Hi, I have one Education/Reference website(pr5) and i have 100+ unique/day visitors and 800+ page impression. i have 2500+ yahoo indexed page, 300+ google indexed page, 500+ msn indexed page. I have a lot of back-link from .edu domains. I want to sale text link from my home page. Only 10 spot avaliable for text links. How to set text link prices for 1-2-3 month? note:i dont want to say which site! i m waiting your helps...
I guess I can see the $100.00 a year but wouldnt that be risky on the publishers part? What if the publisher all of a sudden was launched to page one for a powerful keyword and found themselves seeing 2,000 unique a day. Or what if they started getting linked to and the internal pagerank pushed them up the SERP ladder? Wouldnt the publisher regret locking in the ad space for the full year when they could have made more money? Not trying to be an obstructionist but this happened to me. I have an advertiser who paid last November through next and paid based on my sites stats for last November. Over the past 6 months I have been blessed with #3 on a competitive product I sell and #7 for one of my most sought after set of keywords giving my daily unique numbers a very big boost. Now I am selling links for 4 times what I was then and am still having request via Linkworth but no longer have space. I can't remove the link because I always stay true to the deal I make. Basically I am stuck with it because I agreed to the price for a year. I guess I just try and see a big picture. Am I wrong?
Link/Ad buyers do not buy on potential, per say, they won't pay for potential. If you think your site will explode only offer 1 -3 month deal and then review it, nobody will pay for ads/links based on what you "think" might happen in the next 12 months. When you sell a link you are guaranteeing income, thats your side of the bargain, the advertiser will only pay for what is on offer at that point in time.
I agree, I would not try and sell based on potential. I just wouldnt sell ahead that far. I only sell 3 or 6 months out. That way if in 6 months things have changed for the better, I can make changes accordingly.
I think it all depends. I have thinked about selling links for a while, Wondered about prices, and all the other details too much.

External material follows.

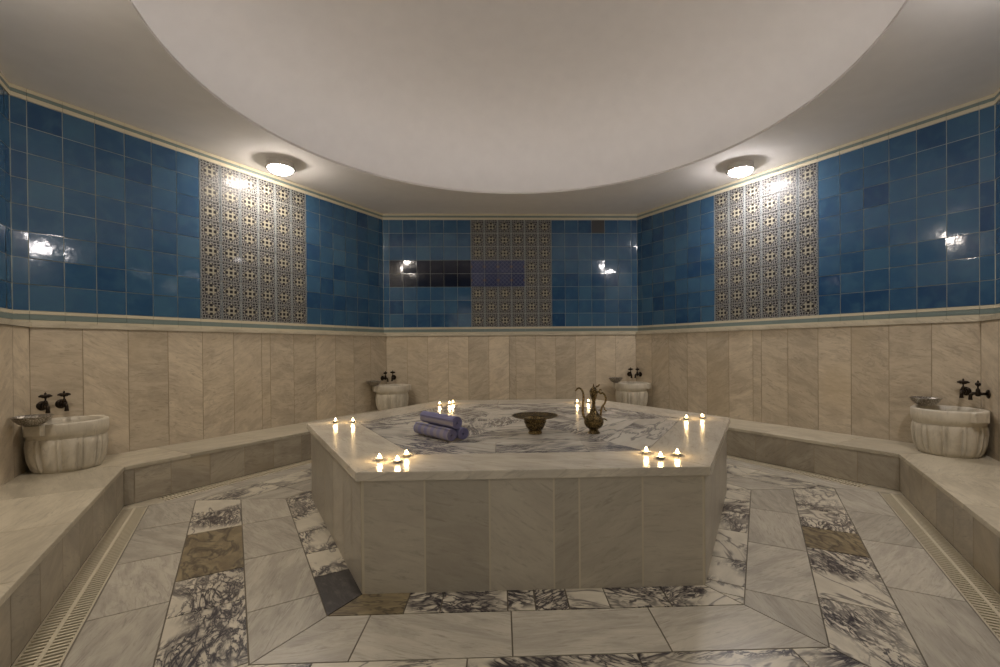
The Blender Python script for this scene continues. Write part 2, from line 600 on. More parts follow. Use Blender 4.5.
def side_slabs(mb, a, d0, d1, seams, z0, z1, gap, mat, tones=None, bev=0.0, uvsc=1.0, vin=None, vout=None, seed=0):
    """slabs of one hexagon side between apothems d0 and d1, mitred to the neighbours"""
    n, t = nt(a)
    rng = random.Random(seed + a)
    if vin is None:
        vin = (n * d0 - t * d0 * K30, n * d0 + t * d0 * K30)
        vout = (n * d1 - t * d1 * K30, n * d1 + t * d1 * K30)
    S = [-99] + list(seams) + [99]
    for i in range(len(S) - 1):
        P = [n * d0 + t * -9, n * d1 + t * -9, n * d1 + t * 9, n * d0 + t * 9]
        P = clip(P, -n, -(d0 + gap / 2))
        P = clip(P, n, d1 - gap / 2)
        if S[i] > -50:
            P = clip(P, -t, -(S[i] + gap / 2))
        if S[i + 1] < 50:
            P = clip(P, t, S[i + 1] - gap / 2)
        for k, sg in ((0, -1), (1, 1)):
            e = (vout[k] - vin[k]).normalized()
            m = Vector((-e.y, e.x, 0))
            if m.dot(t) * sg < 0:
                m = -m
            if len(P) > 2:
                P = clip(P, m, m.dot(vin[k]) - gap / 2)
        if len(P) < 3:
            continue
        off = Vector((rng.uniform(-20, 20), rng.uniform(-20, 20), 0))
        flip = rng.random() < 0.5
        uvf = (lambda p, off=off, flip=flip: ((p.dot(t) + off.x) * uvsc, ((p.dot(n) if flip else -p.dot(n)) + off.y) * uvsc))
        mb.slab(P, z0, z1, mat, rng.random(), (tones or {}).get(i, 0.0), uvf, bev)


# ---------------------------------------------------------------- floor
angles = [30, 90, 150, 210, 270, 330]
mb = MB()
mb.poly([nt(a)[0] * 0 + Vector((3.3 / math.cos(R(30)) * math.cos(R(a - 30)), 3.3 / math.cos(R(30)) * math.sin(R(a - 30)), -0.06))
         for a in angles], 3)
# joint bed below the slabs, stopping at the gutter
rin = AP_GUT / math.cos(R(30))
mb.slab([(rin * math.cos(R(a - 30)), rin * math.sin(R(a - 30))) for a in angles], -0.06, -0.004, 2)


def band(d_in, d_out, seams_by, mat, tones_by, seed):
    """d_in / d_out: functions of the side angle -> apothem in room coordinates"""
    for a in angles:
        def corner(fn, a, sg):
            b = (a + 60 * sg) % 360
            n1, n2 = nt(a)[0], nt(b)[0]
            det = n1.x * n2.y - n1.y * n2.x
            e1, e2 = fn(a), fn(b)
            return Vector(((e1 * n2.y - e2 * n1.y) / det, (n1.x * e2 - n2.x * e1) / det, 0))
        vin = (corner(d_in, a, -1), corner(d_in, a, 1))
        vout = (corner(d_out, a, -1), corner(d_out, a, 1))
        seams = seams_by.get(a)
        if seams is None:
            rg = random.Random(seed * 7 + a)
            step = seams_by['step']
            half = d_out(a) * K30
            s = -half + rg.uniform(0.3, 0.9) * step
            seams = []
            while s < half - 0.15:
                seams.append(s)
                s += step * rg.uniform(0.75, 1.3)
        side_slabs(mb, a, d_in(a), d_out(a), seams, -0.03, 0.0, 0.006, mat, tones_by.get(a), 0.0, 1.0, vin, vout, seed)


off = lambda ap: (lambda a: ap + nt(a)[0].dot(PC))
room = lambda ap: (lambda a: ap)
band(off(1.30), off(1.61), {'step': 0.32, 210: [-0.90, -0.55, -0.219, 0.135, 0.448],
                            330: [-0.78, -0.675, -0.387, 0.042, 0.40, 0.7],
                            270: [-0.60, -0.44, -0.138, -0.012, 0.14, 0.324, 0.603]}, 1,
     {210: {5: 2.0}, 270: {0: 1.0}, 90: {1: 1.0}, 150: {2: 1.0}}, 5)
band(off(1.61), off(1.91), {'step': 0.75, 210: [-0.578, 0.025, 0.624], 330: [-0.696, -0.091, 0.55], 270: [-0.74, -0.123, 0.489]}, 0, {}, 8)
band(off(1.91), off(2.21), {'step': 0.5, 210: [-0.572, 0.113, 0.486, 1.0], 330: [-0.62, -0.02, 0.33, 0.70]}, 1,
     {210: {1: 1.0}, 330: {2: 1.0}, 150: {1: 1.0}}, 3)
band(off(2.21), room(AP_GUT - 0.006), {'step': 0.75, 210: [-0.849, -0.29, 0.319, 0.95], 330: [-1.0, -0.36, 0.25, 0.8]}, 0, {}, 9)
# solid corner pieces of the gutter ring
grate_span = {150: (-1.32, 1.298), 30: (-1.30, 1.32), 210: (-1.40, 1.38), 330: (-1.38, 1.40), 90: (-1.3, 1.3)}
for a in angles:
    n, t = nt(a)
    lo, hi = grate_span.get(a, (-1.3, 1.3))
    for s0, s1 in ((-9, lo), (hi, 9)):
        P = [n * AP_GUT + t * s0, n * AP_BENCH + t * s0, n * AP_BENCH + t * s1, n * AP_GUT + t * s1]
        for sg in (-1, 1):
            e = (n + t * K30 * sg).normalized()
            m = Vector((-e.y, e.x, 0))
            if m.dot(t) * sg < 0:
                m = -m
            P = clip(P, m, 0.0)
        if len(P) > 2:
            mb.slab(P, -0.05, -0.002, 4, random.random())
floor = mb.build('floor', [MAT['grey_marble'], MAT['veined'], MAT['floor_grout'], MAT['channel'], MAT['bench_marble']])
tag(floor, 'marble floor of grey and boldly veined bands set in hexagon rings', kind='structure')

# drain grates
GR_TXT = {150: 'ivory slatted drain grate along foot of the back left bench',
          30: 'ivory slatted drain grate along foot of the back right bench',
          210: 'ivory slatted drain grate on the near left floor edge',
          330: 'ivory slatted drain grate on the near right floor edge',
          90: 'ivory slatted drain grate behind the platform at the back bench'}
for a in (210, 150, 90, 30, 330):
    n, t = nt(a)
    lo, hi = grate_span[a]
    g = MB()
    wd = (AP_BENCH - AP_GUT) / 2
    mid = n * (AP_GUT + wd)
    cnt = int((hi - lo) / 0.026)
    for i in range(cnt):
        s = lo + (i + 0.5) * (hi - lo) / cnt
        g.box(mid + t * s + Vector((0, 0, -0.011)), n * (wd - 0.004), t * 0.0060, Vector((0, 0, 0.008)))
    g.box(mid + t * ((lo + hi) / 2) + Vector((0, 0, -0.010)), n * 0.0075, t * ((hi - lo) / 2), Vector((0, 0, 0.0095)))
    for e in (-1, 1):
        g.box(mid + n * e * (wd - 0.004) + t * ((lo + hi) / 2) + Vector((0, 0, -0.03)), n * 0.004, t * ((hi - lo) / 2), Vector((0, 0, 0.027)))
    o = g.build('drain_grate', MAT['grate'])
    tag(o, GR_TXT[a], 'drain grate', 'drain grates around the floor')

# ---------------------------------------------------------------- ceiling and dome
DR = 2.42
seg = 96
mb = MB()
hexr = (AP_TILE + 0.05) / math.cos(R(30))


def hexpt(th):
    th = th % (2 * math.pi)
    k = round((th - R(30)) / R(60))
    return (AP_TILE + 0.05) / math.cos(th - R(30) - k * R(60))


ths = sorted(set([2 * math.pi * i / seg for i in range(seg)]))
mb.grid([[(DR * math.cos(q), DR * math.sin(q), Z_CEIL) for q in ths],
         [(hexpt(q) * math.cos(q), hexpt(q) * math.sin(q), Z_CEIL) for q in ths]], 0, True, False)
ceiling = mb.build('ceiling', MAT['plaster'])
tag(ceiling, 'flat plaster ceiling with a great round dome opening', kind='structure')
mb = MB()
DO = DR + 0.78                      # added lip behind which the dome springs; hides an added ring brightening the dome
prof = [(DR, Z_CEIL), (DR, Z_CEIL + 0.022), (DR + 0.012, Z_CEIL + 0.022), (DR + 0.014, Z_CEIL + 0.006), (DO, Z_CEIL + 0.006), (DO, Z_CEIL + 0.10)] + \
       [(DO * math.cos(R(q)), Z_CEIL + 0.10 + 1.30 * math.sin(R(q))) for q in range(5, 90, 5)] + [(0.001, Z_CEIL + 1.40)]
mb.lathe(prof, 96, 0, cap0=False)
mb.build('dome', MAT['dome_plaster'], ceiling)
mb = MB()
mb.lathe([(DR + 0.09, Z_CEIL + 0.008), (DR + 0.09, Z_CEIL + 0.024), (DR + 0.13, Z_CEIL + 0.024), (DR + 0.13, Z_CEIL + 0.008)], 96, 0, cap0=False, smooth=False)
mb.build('added_dome_fill_ring', MAT['dome_fill'], ceiling)

# ---------------------------------------------------------------- walls
T = 0.2015
PANEL_S = [-1.54, -1.24, -0.94, -0.645, -0.345, -0.055, 0.045, 0.345, 0.645, 0.94, 1.24, 1.54]


def make_wall(name, a):
    n, t = nt(a)
    rng = random.Random(a * 3 + 1)
    door = (name == 'front')
    P = lambda s, d, z: n * d + t * s + Vector((0, 0, z))
    dx = -0.155  # doorway centre, x of the camera side; t points to +x on the front wall
    HW, DH = 1.35, 2.4        # half width and height of the wide opening the picture is taken from
    half_out = 3.42 * K30
    shell = MB()
    if door:
        for s0, s1, z0, z1 in ((-half_out, dx - HW, 0, Z_CEIL), (dx + HW, half_out, 0, Z_CEIL), (dx - HW, dx + HW, DH, Z_CEIL)):
            shell.box(P((s0 + s1) / 2, (AP_TILE + 3.42) / 2 + 0.001, (z0 + z1) / 2), n * ((3.42 - AP_TILE) / 2 - 0.001), t * ((s1 - s0) / 2),
                      Vector((0, 0, (z1 - z0) / 2)), 0)
    else:
        shell.slab([P(-half_out, AP_TILE + 0.002, 0), P(-half_out - 0.05, 3.42, 0), P(half_out + 0.05, 3.42, 0), P(half_out, AP_TILE + 0.002, 0)], -0.06, Z_CEIL + 0.01, 0)
    root = shell.build('wall_' + name, MAT['grout'])
    tag(root, '%s wall with marble dado below blue glazed tiles' % SIDE_TXT[name], kind='structure')

    def blocked(s0, s1, z0, z1):
        return door and s1 > dx - HW and s0 < dx + HW and z0 < DH

    # blue, patterned and navy tiles
    tb, tp, tn = MB(), MB(), MB()
    half = AP_TILE * K30
    ss = [-half + 0.003]
    edges = [-9 * T - 0.005 + i * T + 0.0 for i in range(19)]
    edges = [e + 0.005 for e in edges]
    ss = [-half + 0.003] + edges + [half - 0.003]
    for row in range(8):
        z0 = Z_TB + row * 0.2 + 0.0025
        z1 = Z_TB + (row + 1) * 0.2 - 0.0025
        for i in range(len(ss) - 1):
            s0, s1 = ss[i] + 0.0025, ss[i + 1] - 0.0025
            if blocked(s0, s1, z0, z1):
                continue
            col = i - 1
            tgt, tone, uvu = tb, 0.0, False
            if 6 <= col <= 11:
                tgt = tp
                uvu = True
                if name == 'back' and row in (3, 4) and col >= 8:
                    tgt = tn
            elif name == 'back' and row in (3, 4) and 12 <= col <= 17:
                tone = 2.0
            elif name == 'back' and row == 7 and col == 2:
                tone = 1.0
            d0 = AP_TILE - 0.0025
            tx, tz = rng.gauss(0, 0.0010), rng.gauss(0, 0.0010)
            b = 0.004
            cs = [(s1, z0, tx - tz), (s0, z0, -tx - tz), (s0, z1, -tx + tz), (s1, z1, tx + tz)]
            r = min(0.999, max(0.0, rng.gauss(0.45, 0.24)))
            ins = []
            sc_, zc_ = (s0 + s1) / 2, (z0 + z1) / 2
            for s, z, q in cs:
                ins.append(P(s + (b if s < sc_ else -b), d0 - q, z + (b if z < zc_ else -b)))
            outs = [P(s, d0 - q, z) for s, z, q in cs]
            if uvu:
                uv = [(1 - (s - s0) / (s1 - s0), (z - z0) / (z1 - z0)) for s, z, q in cs]
            else:
                o1, o2 = rng.uniform(0, 9), rng.uniform(0, 9)
                uv = [(-s + o1, z + o2) for s, z, q in cs]
            tgt.poly(ins, 0, uv, r, tone)
            for j in range(4):
                j2 = (j + 1) % 4
                tgt.poly([outs[j], outs[j2], ins[j2], ins[j]], 0, [uv[j], uv[j2], uv[j2], uv[j]], r, tone)
    tb.build('blue_tiles', MAT['blue'], root)
    tp.build('patterned_tiles', MAT['painted'], root)
    if tn.f:
        tag(tn.build('navy_tiles', MAT['navy'], root), 'eight navy tiles with a pale lattice')

    # glazed borders above and below, marble dado and its ledge
    br = MB()
    for z0, z1, m in ((Z_TT + 0.002, 3.118, 0), (3.120, 3.144, 1), (3.146, Z_CEIL - 0.003, 0), (1.457, Z_TB - 0.002, 0), (1.414, 1.454, 1), (1.36, 1.411, 0)):
        for i in range(len(ss) - 1):
            s0, s1 = ss[i] + 0.001, ss[i + 1] - 0.001
            if blocked(s0, s1, z0, z1):
                continue
            br.box(P((s0 + s1) / 2, AP_TILE - 0.004, (z0 + z1) / 2), t * ((s1 - s0) / 2), n * 0.004, Vector((0, 0, (z1 - z0) / 2)), m)
    br.build('border', [MAT['cream'], MAT['green']], root)

    dm = MB()
    hm = AP_MARB * K30
    S = [-hm] + PANEL_S + [hm]
    bedhalf = hm
    for i in range(len(S) - 1):
        s0, s1 = S[i] + 0.0025, S[i + 1] - 0.0025
        parts = [(s0, s1)]
        if door:
            parts = [(s0, min(s1, dx - HW - 0.02)), (max(s0, dx + HW + 0.02), s1)]
        for q0, q1 in parts:
            if q1 - q0 < 0.02:
                continue
            r = rng.random()
            o1, o2 = rng.uniform(0, 30), rng.uniform(0, 30)
            z0, z1 = 0.0, Z_DADO - 0.002
            dm.poly([P(q1, AP_MARB, z0), P(q0, AP_MARB, z0), P(q0, AP_MARB, z1), P(q1, AP_MARB, z1)], 0,
                    [(-q1 + o1, z0 + o2), (-q0 + o1, z0 + o2), (-q0 + o1, z1 + o2), (-q1 + o1, z1 + o2)], r)
    for s0, s1 in (((-hm - 0.002, dx - HW - 0.01), (dx + HW + 0.01, hm + 0.002)) if door else ((-hm - 0.002, hm + 0.002),)):
        ext = (AP_TILE - 0.01 - AP_MARB) * K30
        dm.slab([P(s0, AP_MARB + 0.003, 0), P(s0 - ext, AP_TILE - 0.002, 0), P(s1 + ext, AP_TILE - 0.002, 0), P(s1, AP_MARB + 0.003, 0)], 0.0, Z_DADO, 1)
    dm.build('marble_panels', [MAT['wall_marble'], MAT['joint']], root)
    lg = MB()
    for s0, s1 in (((-hm, dx - HW - 0.01), (dx + HW + 0.01, hm)) if door else ((-hm, hm),)):
        e1 = 0.016 * K30
        A = AP_MARB - 0.016
        lg.slab([P(s0 + e1, A, 0), P(s0 - 0.06, AP_TILE - 0.001, 0), P(s1 + 0.06, AP_TILE - 0.001, 0), P(s1 - e1, A, 0)], Z_DADO, Z_DADO + 0.038, 0, rng.random(),
                0, lambda p: (p.dot(t) + 3 * a, p.dot(n)), 0.006)
    lg.build('ledge', MAT['bench_marble'], root)
    return root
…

uyma, have you considered signing up at Linkworth.com? I am making about $250.00 a month with them. They have a "link appraiser" that seems to appraise them a bit high so I knock the price down to about 2/3's of what they appraise and I sell them within a few days. Just a thought.
Yep. LW is suggesting that because they make 30% of what you are making. Naturally they are going to want a "bigger" 30%. I wouldnt charge what they suggest, but I can say that people are paying it. Just look through the "sneak peek" feature in your publisher account and you can see that people are paying big bucks for links that are sold here at DP for 10% of the price. Still, LW is making me a nice monthly bonus so I think it is a good company. Customer service is pretty good as well.
I think that the best way of pricing things is just to see what others are charging, then you can make different experiments to see what works and doesn't. You can visit our own buy/sell forum at: http://forums.digitalpoint.com/forumdisplay.php?f=53 For sales by individual webmasters you may want to visit: http://www.linkadage.com Text link brokers also publish prices - for instance, http://www.text-link-ads.com http://www.textlinkbrokers.com The brokers' prices are probably much higher than you'd be able to get. Also, I think that text link prices fluctuate a lot like commodity markets do, so you'll need to keep up on things!
http://www.linkvendor.com/seo-tools/linkvalue.html you could alway try the link above to get a rough guide...anyone want to spend $8.53 to advertise on one of my sites..
Do you put them in the featured section? I just started with the service and it looks like its not that user friendly.
The tool doesn't really state how it calculates values. After testing it out, I'd say divide the value it give you by 2, and you'd probably have a fairly accurate price. Add a few extra percent if your selling a site wide text link.